§ SET PROBLEM: Will you give the material below again, every line exactly as it is?

§ INFORMATION SUPPLIED:
··········

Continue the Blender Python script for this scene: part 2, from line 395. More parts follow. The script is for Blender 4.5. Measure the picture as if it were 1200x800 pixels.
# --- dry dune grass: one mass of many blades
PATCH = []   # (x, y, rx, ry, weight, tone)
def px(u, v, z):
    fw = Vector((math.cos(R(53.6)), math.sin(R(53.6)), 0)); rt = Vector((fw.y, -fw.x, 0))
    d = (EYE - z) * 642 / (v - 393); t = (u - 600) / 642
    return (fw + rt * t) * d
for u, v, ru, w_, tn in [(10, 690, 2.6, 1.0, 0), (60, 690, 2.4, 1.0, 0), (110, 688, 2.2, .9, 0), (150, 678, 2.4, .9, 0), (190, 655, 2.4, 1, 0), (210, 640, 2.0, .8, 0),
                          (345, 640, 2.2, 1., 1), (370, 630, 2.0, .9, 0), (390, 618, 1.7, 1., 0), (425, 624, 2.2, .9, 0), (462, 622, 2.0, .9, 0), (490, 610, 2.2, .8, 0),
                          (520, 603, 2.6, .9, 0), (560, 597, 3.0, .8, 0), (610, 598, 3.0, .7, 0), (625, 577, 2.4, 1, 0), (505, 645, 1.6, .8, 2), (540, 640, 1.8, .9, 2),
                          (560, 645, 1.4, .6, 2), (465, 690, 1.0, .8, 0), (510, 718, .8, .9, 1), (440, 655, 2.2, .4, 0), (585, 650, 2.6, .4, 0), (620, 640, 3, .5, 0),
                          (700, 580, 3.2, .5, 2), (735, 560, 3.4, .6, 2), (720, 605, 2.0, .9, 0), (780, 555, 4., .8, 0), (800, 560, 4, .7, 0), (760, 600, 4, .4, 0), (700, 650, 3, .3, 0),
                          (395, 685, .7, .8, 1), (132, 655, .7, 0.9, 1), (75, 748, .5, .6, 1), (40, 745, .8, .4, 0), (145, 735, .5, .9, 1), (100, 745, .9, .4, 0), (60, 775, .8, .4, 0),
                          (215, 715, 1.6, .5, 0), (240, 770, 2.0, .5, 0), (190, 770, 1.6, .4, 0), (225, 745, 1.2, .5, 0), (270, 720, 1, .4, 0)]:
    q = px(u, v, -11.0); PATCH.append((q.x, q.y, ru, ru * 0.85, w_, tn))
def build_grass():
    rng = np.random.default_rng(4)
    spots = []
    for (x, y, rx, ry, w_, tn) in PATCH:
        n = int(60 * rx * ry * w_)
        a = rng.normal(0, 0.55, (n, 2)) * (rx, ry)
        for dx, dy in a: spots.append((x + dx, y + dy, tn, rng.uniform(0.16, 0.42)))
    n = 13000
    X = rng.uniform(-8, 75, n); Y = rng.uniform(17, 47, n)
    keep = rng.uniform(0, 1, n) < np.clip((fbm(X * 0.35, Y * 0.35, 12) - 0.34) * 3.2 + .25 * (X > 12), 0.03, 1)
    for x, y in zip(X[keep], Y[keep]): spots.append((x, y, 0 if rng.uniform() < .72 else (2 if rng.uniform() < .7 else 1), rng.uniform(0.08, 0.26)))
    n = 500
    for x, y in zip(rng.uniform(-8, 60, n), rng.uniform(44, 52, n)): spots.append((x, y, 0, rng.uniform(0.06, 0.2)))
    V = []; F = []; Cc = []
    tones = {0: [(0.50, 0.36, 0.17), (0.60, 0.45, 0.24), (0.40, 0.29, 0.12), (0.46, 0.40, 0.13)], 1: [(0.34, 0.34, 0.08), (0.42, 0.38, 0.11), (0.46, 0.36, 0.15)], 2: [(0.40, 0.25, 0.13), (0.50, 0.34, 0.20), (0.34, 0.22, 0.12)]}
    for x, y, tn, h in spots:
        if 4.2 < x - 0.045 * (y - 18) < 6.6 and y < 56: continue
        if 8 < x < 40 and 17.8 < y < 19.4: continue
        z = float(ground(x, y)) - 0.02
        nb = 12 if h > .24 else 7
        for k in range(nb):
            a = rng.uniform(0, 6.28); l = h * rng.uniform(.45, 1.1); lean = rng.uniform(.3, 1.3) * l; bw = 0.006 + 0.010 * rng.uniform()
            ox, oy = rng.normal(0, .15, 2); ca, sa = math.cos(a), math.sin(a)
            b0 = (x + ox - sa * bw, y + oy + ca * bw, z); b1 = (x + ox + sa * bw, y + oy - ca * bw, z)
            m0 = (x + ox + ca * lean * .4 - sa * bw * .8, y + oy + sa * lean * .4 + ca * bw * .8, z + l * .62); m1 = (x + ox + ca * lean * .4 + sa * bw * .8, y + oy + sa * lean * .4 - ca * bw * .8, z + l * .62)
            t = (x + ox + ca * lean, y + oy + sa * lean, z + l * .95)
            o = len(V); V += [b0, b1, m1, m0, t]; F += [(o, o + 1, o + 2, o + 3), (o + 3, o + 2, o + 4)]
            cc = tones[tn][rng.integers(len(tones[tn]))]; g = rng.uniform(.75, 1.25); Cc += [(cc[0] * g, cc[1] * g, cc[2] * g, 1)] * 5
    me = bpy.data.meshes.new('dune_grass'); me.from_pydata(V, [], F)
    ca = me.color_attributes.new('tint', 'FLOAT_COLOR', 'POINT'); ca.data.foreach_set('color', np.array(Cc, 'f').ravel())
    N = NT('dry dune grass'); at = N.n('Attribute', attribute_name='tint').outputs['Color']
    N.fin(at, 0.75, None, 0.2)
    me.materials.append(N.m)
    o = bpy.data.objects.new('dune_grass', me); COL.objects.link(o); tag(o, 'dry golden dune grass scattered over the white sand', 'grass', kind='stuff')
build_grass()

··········

§ EXERCISE SOLUTION:
Continue the Blender Python script for this scene: part 2, from line 395. More parts follow. The script is for Blender 4.5. Measure the picture as if it were 1200x800 pixels.
# --- dry dune grass: one mass of many blades
PATCH = []   # (x, y, rx, ry, weight, tone)
def px(u, v, z):
    fw = Vector((math.cos(R(53.6)), math.sin(R(53.6)), 0)); rt = Vector((fw.y, -fw.x, 0))
    d = (EYE - z) * 642 / (v - 393); t = (u - 600) / 642
    return (fw + rt * t) * d
for u, v, ru, w_, tn in [(10, 690, 2.6, 1.0, 0), (60, 690, 2.4, 1.0, 0), (110, 688, 2.2, .9, 0), (150, 678, 2.4, .9, 0), (190, 655, 2.4, 1, 0), (210, 640, 2.0, .8, 0),
                          (345, 640, 2.2, 1., 1), (370, 630, 2.0, .9, 0), (390, 618, 1.7, 1., 0), (425, 624, 2.2, .9, 0), (462, 622, 2.0, .9, 0), (490, 610, 2.2, .8, 0),
                          (520, 603, 2.6, .9, 0), (560, 597, 3.0, .8, 0), (610, 598, 3.0, .7, 0), (625, 577, 2.4, 1, 0), (505, 645, 1.6, .8, 2), (540, 640, 1.8, .9, 2),
                          (560, 645, 1.4, .6, 2), (465, 690, 1.0, .8, 0), (510, 718, .8, .9, 1), (440, 655, 2.2, .4, 0), (585, 650, 2.6, .4, 0), (620, 640, 3, .5, 0),
                          (700, 580, 3.2, .5, 2), (735, 560, 3.4, .6, 2), (720, 605, 2.0, .9, 0), (780, 555, 4., .8, 0), (800, 560, 4, .7, 0), (760, 600, 4, .4, 0), (700, 650, 3, .3, 0),
                          (395, 685, .7, .8, 1), (132, 655, .7, 0.9, 1), (75, 748, .5, .6, 1), (40, 745, .8, .4, 0), (145, 735, .5, .9, 1), (100, 745, .9, .4, 0), (60, 775, .8, .4, 0),
                          (215, 715, 1.6, .5, 0), (240, 770, 2.0, .5, 0), (190, 770, 1.6, .4, 0), (225, 745, 1.2, .5, 0), (270, 720, 1, .4, 0)]:
    q = px(u, v, -11.0); PATCH.append((q.x, q.y, ru, ru * 0.85, w_, tn))
def build_grass():
    rng = np.random.default_rng(4)
    spots = []
    for (x, y, rx, ry, w_, tn) in PATCH:
        n = int(60 * rx * ry * w_)
        a = rng.normal(0, 0.55, (n, 2)) * (rx, ry)
        for dx, dy in a: spots.append((x + dx, y + dy, tn, rng.uniform(0.16, 0.42)))
    n = 13000
    X = rng.uniform(-8, 75, n); Y = rng.uniform(17, 47, n)
    keep = rng.uniform(0, 1, n) < np.clip((fbm(X * 0.35, Y * 0.35, 12) - 0.34) * 3.2 + .25 * (X > 12), 0.03, 1)
    for x, y in zip(X[keep], Y[keep]): spots.append((x, y, 0 if rng.uniform() < .72 else (2 if rng.uniform() < .7 else 1), rng.uniform(0.08, 0.26)))
    n = 500
    for x, y in zip(rng.uniform(-8, 60, n), rng.uniform(44, 52, n)): spots.append((x, y, 0, rng.uniform(0.06, 0.2)))
    V = []; F = []; Cc = []
    tones = {0: [(0.50, 0.36, 0.17), (0.60, 0.45, 0.24), (0.40, 0.29, 0.12), (0.46, 0.40, 0.13)], 1: [(0.34, 0.34, 0.08), (0.42, 0.38, 0.11), (0.46, 0.36, 0.15)], 2: [(0.40, 0.25, 0.13), (0.50, 0.34, 0.20), (0.34, 0.22, 0.12)]}
    for x, y, tn, h in spots:
        if 4.2 < x - 0.045 * (y - 18) < 6.6 and y < 56: continue
        if 8 < x < 40 and 17.8 < y < 19.4: continue
        z = float(ground(x, y)) - 0.02
        nb = 12 if h > .24 else 7
        for k in range(nb):
            a = rng.uniform(0, 6.28); l = h * rng.uniform(.45, 1.1); lean = rng.uniform(.3, 1.3) * l; bw = 0.006 + 0.010 * rng.uniform()
            ox, oy = rng.normal(0, .15, 2); ca, sa = math.cos(a), math.sin(a)
            b0 = (x + ox - sa * bw, y + oy + ca * bw, z); b1 = (x + ox + sa * bw, y + oy - ca * bw, z)
            m0 = (x + ox + ca * lean * .4 - sa * bw * .8, y + oy + sa * lean * .4 + ca * bw * .8, z + l * .62); m1 = (x + ox + ca * lean * .4 + sa * bw * .8, y + oy + sa * lean * .4 - ca * bw * .8, z + l * .62)
            t = (x + ox + ca * lean, y + oy + sa * lean, z + l * .95)
            o = len(V); V += [b0, b1, m1, m0, t]; F += [(o, o + 1, o + 2, o + 3), (o + 3, o + 2, o + 4)]
            cc = tones[tn][rng.integers(len(tones[tn]))]; g = rng.uniform(.75, 1.25); Cc += [(cc[0] * g, cc[1] * g, cc[2] * g, 1)] * 5
    me = bpy.data.meshes.new('dune_grass'); me.from_pydata(V, [], F)
    ca = me.color_attributes.new('tint', 'FLOAT_COLOR', 'POINT'); ca.data.foreach_set('color', np.array(Cc, 'f').ravel())
    N = NT('dry dune grass'); at = N.n('Attribute', attribute_name='tint').outputs['Color']
    N.fin(at, 0.75, None, 0.2)
    me.materials.append(N.m)
    o = bpy.data.objects.new('dune_grass', me); COL.objects.link(o); tag(o, 'dry golden dune grass scattered over the white sand', 'grass', kind='stuff')
build_grass()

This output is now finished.